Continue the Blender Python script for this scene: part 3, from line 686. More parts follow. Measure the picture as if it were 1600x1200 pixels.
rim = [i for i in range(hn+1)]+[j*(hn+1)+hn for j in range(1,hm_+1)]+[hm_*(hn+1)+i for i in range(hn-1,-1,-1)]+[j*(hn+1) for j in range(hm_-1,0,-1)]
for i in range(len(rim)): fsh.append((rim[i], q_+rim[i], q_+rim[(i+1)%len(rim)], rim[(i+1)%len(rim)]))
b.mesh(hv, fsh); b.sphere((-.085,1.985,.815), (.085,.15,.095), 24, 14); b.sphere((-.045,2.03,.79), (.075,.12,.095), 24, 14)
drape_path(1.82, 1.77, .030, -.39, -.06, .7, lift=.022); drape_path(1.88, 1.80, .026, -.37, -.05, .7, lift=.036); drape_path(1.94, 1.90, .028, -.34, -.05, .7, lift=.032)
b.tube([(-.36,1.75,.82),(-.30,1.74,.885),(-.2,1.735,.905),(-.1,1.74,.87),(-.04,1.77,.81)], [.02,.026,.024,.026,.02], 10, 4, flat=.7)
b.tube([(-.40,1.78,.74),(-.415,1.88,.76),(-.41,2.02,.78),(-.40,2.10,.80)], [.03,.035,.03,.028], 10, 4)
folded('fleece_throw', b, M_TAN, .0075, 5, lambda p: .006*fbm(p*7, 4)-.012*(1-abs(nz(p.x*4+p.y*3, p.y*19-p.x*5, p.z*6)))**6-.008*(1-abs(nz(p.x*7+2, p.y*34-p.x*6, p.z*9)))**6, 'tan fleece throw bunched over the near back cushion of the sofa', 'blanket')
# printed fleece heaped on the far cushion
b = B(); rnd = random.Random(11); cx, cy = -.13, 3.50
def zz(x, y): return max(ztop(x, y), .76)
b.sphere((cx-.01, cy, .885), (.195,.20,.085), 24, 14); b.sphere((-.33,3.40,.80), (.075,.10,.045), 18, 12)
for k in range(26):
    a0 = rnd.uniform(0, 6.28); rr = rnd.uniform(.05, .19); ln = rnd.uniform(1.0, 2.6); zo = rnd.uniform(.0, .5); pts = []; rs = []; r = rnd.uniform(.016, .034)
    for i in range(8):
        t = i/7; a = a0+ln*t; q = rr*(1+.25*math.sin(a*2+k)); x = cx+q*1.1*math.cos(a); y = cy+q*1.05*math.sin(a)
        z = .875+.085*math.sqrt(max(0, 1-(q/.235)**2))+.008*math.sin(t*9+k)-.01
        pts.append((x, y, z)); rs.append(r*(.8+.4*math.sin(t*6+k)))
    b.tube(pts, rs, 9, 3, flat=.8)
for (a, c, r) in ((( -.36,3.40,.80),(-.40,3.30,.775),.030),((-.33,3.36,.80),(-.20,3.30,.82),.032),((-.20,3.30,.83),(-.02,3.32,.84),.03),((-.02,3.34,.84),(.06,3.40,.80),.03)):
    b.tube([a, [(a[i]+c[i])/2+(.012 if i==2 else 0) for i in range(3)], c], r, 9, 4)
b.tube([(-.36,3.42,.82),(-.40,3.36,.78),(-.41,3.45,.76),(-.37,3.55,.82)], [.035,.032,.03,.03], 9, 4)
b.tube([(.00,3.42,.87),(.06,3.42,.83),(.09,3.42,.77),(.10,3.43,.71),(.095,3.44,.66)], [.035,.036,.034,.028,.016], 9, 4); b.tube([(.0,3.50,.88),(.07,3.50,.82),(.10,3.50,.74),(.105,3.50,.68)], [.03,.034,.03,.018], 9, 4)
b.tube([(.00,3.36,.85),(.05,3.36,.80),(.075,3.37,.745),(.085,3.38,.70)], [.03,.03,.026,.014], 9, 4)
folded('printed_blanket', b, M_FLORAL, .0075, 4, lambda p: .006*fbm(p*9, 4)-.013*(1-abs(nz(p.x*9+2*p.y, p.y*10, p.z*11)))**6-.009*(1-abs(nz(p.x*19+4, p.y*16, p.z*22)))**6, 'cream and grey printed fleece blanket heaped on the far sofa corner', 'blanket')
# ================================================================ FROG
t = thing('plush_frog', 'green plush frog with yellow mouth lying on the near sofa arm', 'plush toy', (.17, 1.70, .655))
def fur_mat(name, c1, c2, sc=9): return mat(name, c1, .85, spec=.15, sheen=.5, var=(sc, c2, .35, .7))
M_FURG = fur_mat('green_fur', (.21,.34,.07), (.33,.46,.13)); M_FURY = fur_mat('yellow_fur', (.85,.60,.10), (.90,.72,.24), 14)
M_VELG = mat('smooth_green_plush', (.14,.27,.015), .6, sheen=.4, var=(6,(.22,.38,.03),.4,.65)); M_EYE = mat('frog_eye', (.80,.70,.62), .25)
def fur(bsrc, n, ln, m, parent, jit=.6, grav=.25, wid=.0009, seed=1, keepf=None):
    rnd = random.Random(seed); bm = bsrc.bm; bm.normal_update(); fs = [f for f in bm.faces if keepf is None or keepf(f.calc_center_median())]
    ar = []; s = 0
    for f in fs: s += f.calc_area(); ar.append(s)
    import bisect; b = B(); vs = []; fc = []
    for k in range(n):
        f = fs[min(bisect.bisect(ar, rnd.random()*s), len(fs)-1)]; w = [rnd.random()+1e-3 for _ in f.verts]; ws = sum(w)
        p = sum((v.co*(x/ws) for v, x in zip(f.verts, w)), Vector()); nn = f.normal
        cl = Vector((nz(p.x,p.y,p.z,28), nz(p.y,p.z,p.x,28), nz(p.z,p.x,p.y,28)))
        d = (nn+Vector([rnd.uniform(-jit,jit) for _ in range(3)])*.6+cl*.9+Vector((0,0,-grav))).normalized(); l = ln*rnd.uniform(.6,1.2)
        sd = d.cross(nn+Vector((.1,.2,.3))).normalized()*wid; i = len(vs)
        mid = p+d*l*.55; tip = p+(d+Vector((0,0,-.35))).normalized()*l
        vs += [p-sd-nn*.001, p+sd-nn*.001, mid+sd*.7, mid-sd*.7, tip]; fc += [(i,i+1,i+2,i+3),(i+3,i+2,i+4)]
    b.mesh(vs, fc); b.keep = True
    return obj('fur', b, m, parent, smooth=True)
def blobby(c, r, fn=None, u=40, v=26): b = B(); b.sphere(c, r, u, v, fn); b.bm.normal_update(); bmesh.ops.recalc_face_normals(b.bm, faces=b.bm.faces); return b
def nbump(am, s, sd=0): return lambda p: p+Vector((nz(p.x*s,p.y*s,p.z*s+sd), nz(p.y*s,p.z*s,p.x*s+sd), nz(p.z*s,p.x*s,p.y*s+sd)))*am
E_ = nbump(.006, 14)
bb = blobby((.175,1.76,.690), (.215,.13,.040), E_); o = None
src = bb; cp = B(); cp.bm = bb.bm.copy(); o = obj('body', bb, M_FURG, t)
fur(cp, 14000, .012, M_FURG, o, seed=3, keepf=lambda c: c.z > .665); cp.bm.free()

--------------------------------

Return what is listed above, exactly and completely.

Continue the Blender Python script for this scene: part 3, from line 686. More parts follow. Measure the picture as if it were 1600x1200 pixels.
rim = [i for i in range(hn+1)]+[j*(hn+1)+hn for j in range(1,hm_+1)]+[hm_*(hn+1)+i for i in range(hn-1,-1,-1)]+[j*(hn+1) for j in range(hm_-1,0,-1)]
for i in range(len(rim)): fsh.append((rim[i], q_+rim[i], q_+rim[(i+1)%len(rim)], rim[(i+1)%len(rim)]))
b.mesh(hv, fsh); b.sphere((-.085,1.985,.815), (.085,.15,.095), 24, 14); b.sphere((-.045,2.03,.79), (.075,.12,.095), 24, 14)
drape_path(1.82, 1.77, .030, -.39, -.06, .7, lift=.022); drape_path(1.88, 1.80, .026, -.37, -.05, .7, lift=.036); drape_path(1.94, 1.90, .028, -.34, -.05, .7, lift=.032)
b.tube([(-.36,1.75,.82),(-.30,1.74,.885),(-.2,1.735,.905),(-.1,1.74,.87),(-.04,1.77,.81)], [.02,.026,.024,.026,.02], 10, 4, flat=.7)
b.tube([(-.40,1.78,.74),(-.415,1.88,.76),(-.41,2.02,.78),(-.40,2.10,.80)], [.03,.035,.03,.028], 10, 4)
folded('fleece_throw', b, M_TAN, .0075, 5, lambda p: .006*fbm(p*7, 4)-.012*(1-abs(nz(p.x*4+p.y*3, p.y*19-p.x*5, p.z*6)))**6-.008*(1-abs(nz(p.x*7+2, p.y*34-p.x*6, p.z*9)))**6, 'tan fleece throw bunched over the near back cushion of the sofa', 'blanket')
# printed fleece heaped on the far cushion
b = B(); rnd = random.Random(11); cx, cy = -.13, 3.50
def zz(x, y): return max(ztop(x, y), .76)
b.sphere((cx-.01, cy, .885), (.195,.20,.085), 24, 14); b.sphere((-.33,3.40,.80), (.075,.10,.045), 18, 12)
for k in range(26):
    a0 = rnd.uniform(0, 6.28); rr = rnd.uniform(.05, .19); ln = rnd.uniform(1.0, 2.6); zo = rnd.uniform(.0, .5); pts = []; rs = []; r = rnd.uniform(.016, .034)
    for i in range(8):
        t = i/7; a = a0+ln*t; q = rr*(1+.25*math.sin(a*2+k)); x = cx+q*1.1*math.cos(a); y = cy+q*1.05*math.sin(a)
        z = .875+.085*math.sqrt(max(0, 1-(q/.235)**2))+.008*math.sin(t*9+k)-.01
        pts.append((x, y, z)); rs.append(r*(.8+.4*math.sin(t*6+k)))
    b.tube(pts, rs, 9, 3, flat=.8)
for (a, c, r) in ((( -.36,3.40,.80),(-.40,3.30,.775),.030),((-.33,3.36,.80),(-.20,3.30,.82),.032),((-.20,3.30,.83),(-.02,3.32,.84),.03),((-.02,3.34,.84),(.06,3.40,.80),.03)):
    b.tube([a, [(a[i]+c[i])/2+(.012 if i==2 else 0) for i in range(3)], c], r, 9, 4)
b.tube([(-.36,3.42,.82),(-.40,3.36,.78),(-.41,3.45,.76),(-.37,3.55,.82)], [.035,.032,.03,.03], 9, 4)
b.tube([(.00,3.42,.87),(.06,3.42,.83),(.09,3.42,.77),(.10,3.43,.71),(.095,3.44,.66)], [.035,.036,.034,.028,.016], 9, 4); b.tube([(.0,3.50,.88),(.07,3.50,.82),(.10,3.50,.74),(.105,3.50,.68)], [.03,.034,.03,.018], 9, 4)
b.tube([(.00,3.36,.85),(.05,3.36,.80),(.075,3.37,.745),(.085,3.38,.70)], [.03,.03,.026,.014], 9, 4)
folded('printed_blanket', b, M_FLORAL, .0075, 4, lambda p: .006*fbm(p*9, 4)-.013*(1-abs(nz(p.x*9+2*p.y, p.y*10, p.z*11)))**6-.009*(1-abs(nz(p.x*19+4, p.y*16, p.z*22)))**6, 'cream and grey printed fleece blanket heaped on the far sofa corner', 'blanket')
# ================================================================ FROG
t = thing('plush_frog', 'green plush frog with yellow mouth lying on the near sofa arm', 'plush toy', (.17, 1.70, .655))
def fur_mat(name, c1, c2, sc=9): return mat(name, c1, .85, spec=.15, sheen=.5, var=(sc, c2, .35, .7))
M_FURG = fur_mat('green_fur', (.21,.34,.07), (.33,.46,.13)); M_FURY = fur_mat('yellow_fur', (.85,.60,.10), (.90,.72,.24), 14)
M_VELG = mat('smooth_green_plush', (.14,.27,.015), .6, sheen=.4, var=(6,(.22,.38,.03),.4,.65)); M_EYE = mat('frog_eye', (.80,.70,.62), .25)
def fur(bsrc, n, ln, m, parent, jit=.6, grav=.25, wid=.0009, seed=1, keepf=None):
    rnd = random.Random(seed); bm = bsrc.bm; bm.normal_update(); fs = [f for f in bm.faces if keepf is None or keepf(f.calc_center_median())]
    ar = []; s = 0
    for f in fs: s += f.calc_area(); ar.append(s)
    import bisect; b = B(); vs = []; fc = []
    for k in range(n):
        f = fs[min(bisect.bisect(ar, rnd.random()*s), len(fs)-1)]; w = [rnd.random()+1e-3 for _ in f.verts]; ws = sum(w)
        p = sum((v.co*(x/ws) for v, x in zip(f.verts, w)), Vector()); nn = f.normal
        cl = Vector((nz(p.x,p.y,p.z,28), nz(p.y,p.z,p.x,28), nz(p.z,p.x,p.y,28)))
        d = (nn+Vector([rnd.uniform(-jit,jit) for _ in range(3)])*.6+cl*.9+Vector((0,0,-grav))).normalized(); l = ln*rnd.uniform(.6,1.2)
        sd = d.cross(nn+Vector((.1,.2,.3))).normalized()*wid; i = len(vs)
        mid = p+d*l*.55; tip = p+(d+Vector((0,0,-.35))).normalized()*l
        vs += [p-sd-nn*.001, p+sd-nn*.001, mid+sd*.7, mid-sd*.7, tip]; fc += [(i,i+1,i+2,i+3),(i+3,i+2,i+4)]
    b.mesh(vs, fc); b.keep = True
    return obj('fur', b, m, parent, smooth=True)
def blobby(c, r, fn=None, u=40, v=26): b = B(); b.sphere(c, r, u, v, fn); b.bm.normal_update(); bmesh.ops.recalc_face_normals(b.bm, faces=b.bm.faces); return b
def nbump(am, s, sd=0): return lambda p: p+Vector((nz(p.x*s,p.y*s,p.z*s+sd), nz(p.y*s,p.z*s,p.x*s+sd), nz(p.z*s,p.x*s,p.y*s+sd)))*am
E_ = nbump(.006, 14)
bb = blobby((.175,1.76,.690), (.215,.13,.040), E_); o = None
src = bb; cp = B(); cp.bm = bb.bm.copy(); o = obj('body', bb, M_FURG, t)
fur(cp, 14000, .012, M_FURG, o, seed=3, keepf=lambda c: c.z > .665); cp.bm.free()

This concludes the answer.